This year, I experienced the media as more focused on Mother’s Day than in past years. My antenna go up. Whenever women are honored as mothers, there is a tendency to down play us as employees and to draw a much too clear distinction between motherhood and fatherhood. Back to traditional gender roles. That having been said, I had a great Mother’s Day.
Our oldest son was here on business and he cooked breakfast for us on Sunday morning…an he cleaned up too! Later in the day, he was joined by his wife, daughter, and her boy friend and we were all joined by our youngest son and his family. We had chinese food and a great time together.
I got an impatience plant that looked a little weathered, but by this morning it was looking fresh and beautiful. Our other son had to stay home to do some parenting with his oldest son who has a bad ankle sprain and needed to take his SATS. He spent time with his ex-mother-in-law. I’m sure she appreciated that.
Today I am back to mother worrying responsibility. Now that our children are hugrown and on their own with grown and growing children of thier own, I have no day-to-day parent tasks. So I see that caring about them and loving them as much as I do needs, at times, to be expressed by desiring their happiness with my whole heart, and the fulfillment of their potential. This, of course, entails warding off the dragons with the power of my mind. Thus, worry.
As a human being, I have been engaged in motherhood and employment all of my adult life.
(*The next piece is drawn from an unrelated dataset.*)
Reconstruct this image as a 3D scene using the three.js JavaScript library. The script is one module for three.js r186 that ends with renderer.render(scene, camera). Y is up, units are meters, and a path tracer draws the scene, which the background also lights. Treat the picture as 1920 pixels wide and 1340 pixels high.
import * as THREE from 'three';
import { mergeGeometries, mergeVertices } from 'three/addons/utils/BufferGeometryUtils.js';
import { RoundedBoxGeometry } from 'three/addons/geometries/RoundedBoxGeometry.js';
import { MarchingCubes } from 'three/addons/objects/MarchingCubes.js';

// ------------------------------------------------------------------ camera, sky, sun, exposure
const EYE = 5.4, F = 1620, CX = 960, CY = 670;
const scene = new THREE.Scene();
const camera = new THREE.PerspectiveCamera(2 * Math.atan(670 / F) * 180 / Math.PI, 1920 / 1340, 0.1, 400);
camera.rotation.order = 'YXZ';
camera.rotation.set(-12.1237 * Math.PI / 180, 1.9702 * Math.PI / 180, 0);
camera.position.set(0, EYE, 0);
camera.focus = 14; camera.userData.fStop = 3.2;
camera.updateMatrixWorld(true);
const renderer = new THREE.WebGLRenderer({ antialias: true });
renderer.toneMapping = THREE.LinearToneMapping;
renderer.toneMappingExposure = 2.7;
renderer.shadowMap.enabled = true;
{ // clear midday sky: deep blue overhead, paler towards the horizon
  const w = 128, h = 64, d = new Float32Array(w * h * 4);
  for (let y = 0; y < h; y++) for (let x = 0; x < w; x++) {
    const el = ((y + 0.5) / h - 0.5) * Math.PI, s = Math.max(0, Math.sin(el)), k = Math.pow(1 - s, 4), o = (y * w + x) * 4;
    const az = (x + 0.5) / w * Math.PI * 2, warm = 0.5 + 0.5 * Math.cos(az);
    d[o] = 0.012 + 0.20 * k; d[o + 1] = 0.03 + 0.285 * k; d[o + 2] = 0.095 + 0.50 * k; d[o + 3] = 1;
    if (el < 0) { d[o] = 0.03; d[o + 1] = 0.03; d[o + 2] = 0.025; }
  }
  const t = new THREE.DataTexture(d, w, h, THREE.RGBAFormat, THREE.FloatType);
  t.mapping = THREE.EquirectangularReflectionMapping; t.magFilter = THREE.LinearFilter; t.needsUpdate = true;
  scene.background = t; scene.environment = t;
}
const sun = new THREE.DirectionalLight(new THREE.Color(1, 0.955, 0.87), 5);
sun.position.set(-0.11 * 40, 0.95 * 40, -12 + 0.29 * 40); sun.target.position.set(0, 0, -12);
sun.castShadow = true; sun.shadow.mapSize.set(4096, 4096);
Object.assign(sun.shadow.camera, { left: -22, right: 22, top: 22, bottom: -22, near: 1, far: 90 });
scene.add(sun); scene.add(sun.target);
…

Warding off dragons was never part of my professional job. In all of the positions I held, I contended with dragons. Warding them off was not part of the package. So, my grown children now contend with challenges as I have and still do, though to a much lessor degree. And I am the dragon slayer. I am sure that they, in their own parenting, carry the burden of worry on their shoulders too.
In my own parenting life, I have not made much of the difference between women and men’s relationships with their children. I have noticed though, that I seem to worry more than my husband does.